Saturday, August 3, 2019

Spheres And Cubes

Let's have a look at how the fundamental differences in the forms of space and matter show that my cosmology theory must be correct. This has been added to the compound posting on this blog, "The Theory Of Stationary Space". If you are not familiar with this theory, you can read the introduction there.

We think of something spreading out equally in all directions from a given starting point as producing the form of a circle, in two dimensions, or a sphere, in three dimensions. But imagine mutually-induced electric charges, as the ones that formed space in my cosmology theory, with no time factor at all. It would form not a sphere but a cube, in as many dimensions as it could.

In my cosmology theory, space is indeed composed of a multi-dimensional checkerboard of alternating negative and positive electric charges. Electromagnetic waves are actually disturbances in this checkerboard so that the waves seem to us to be electromagnetic because they disturb the underlying balance of negative and positive charges, which ordinarily have a net charge of zero.

We notice that a right angle is the most efficient use of space, it is only squares and rectangles that can fit together with no leftover space. But if space, as well as matter, could spread outward over time, as conventional models of the Big Bang that began the universe suppose, the dimensions of space would not form the right angles that they do. The dimensions of space would only form the right angles that they do if time were not a factor.

What this must mean, as in my cosmology theory, space and matter did absolutely not form together in the Big Bang. Space formed first and then matter.

Space, as we see in the fact that right angles are the only spatial forms that can fit together with no leftover space, is cubic. But if matter collects together in space by gravity, as we can see in planets and stars, it forms a sphere rather than a cube. So the shape of space in the universe is a cube, but the default form of matter is a sphere.

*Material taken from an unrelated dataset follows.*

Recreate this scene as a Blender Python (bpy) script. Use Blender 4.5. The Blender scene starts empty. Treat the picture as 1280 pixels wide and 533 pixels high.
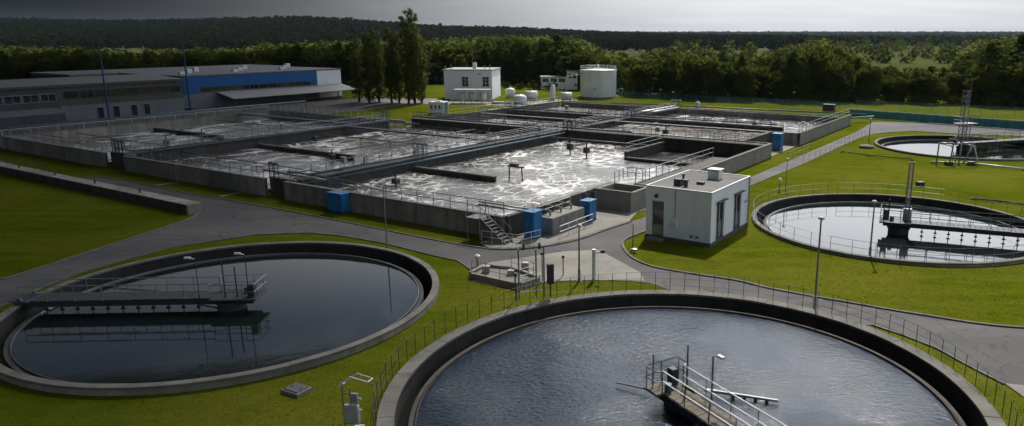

The difference between the two, as we saw at the beginning, was that matter depends on time, or on a sequence, but space doesn't.

Time can be described as motion, which is the practical effect of time. Without motion or change, time is meaningless. Time can also be described as a sequence. Time does not necessarily have to be measured in units of time. This means that, with matter, something must happen before something else can happen, a kind of sequential order, but this is not the case with space.

Suppose that water overflows and emerges from a drain. Presuming that the floor is level and unobstructed, the water will spread outward in the form of a circle. Time and sequence is a factor. A spot closest to the source of water must be filled before the next spot outward can be filled. So clearly matter does not work in the same way as space, the two are completely different, as different as a sphere and a cube.

But yet space cannot have formed in this way because the shape of space is clearly right-angled. Think about this conundrum, the default form of matter by gravity is always a sphere but yet space forms right angles so that it is only squares or rectangles that can fit together with no leftover space.

If matter and space formed together in the Big Bang, as conventional models of it suppose, then shouldn't the two have the same form? Planets and stars should either be cubic or spheres should fit together in space with no space leftover. Instead, spheres assembled together are the form that leaves the maximum amount of leftover space. This apparently simple fact requires some special explanation.

Space must have formed with no time or sequence factor at all, and then matter must have formed with a definite time and sequence factor. And that is exactly the way it is in my cosmology theory.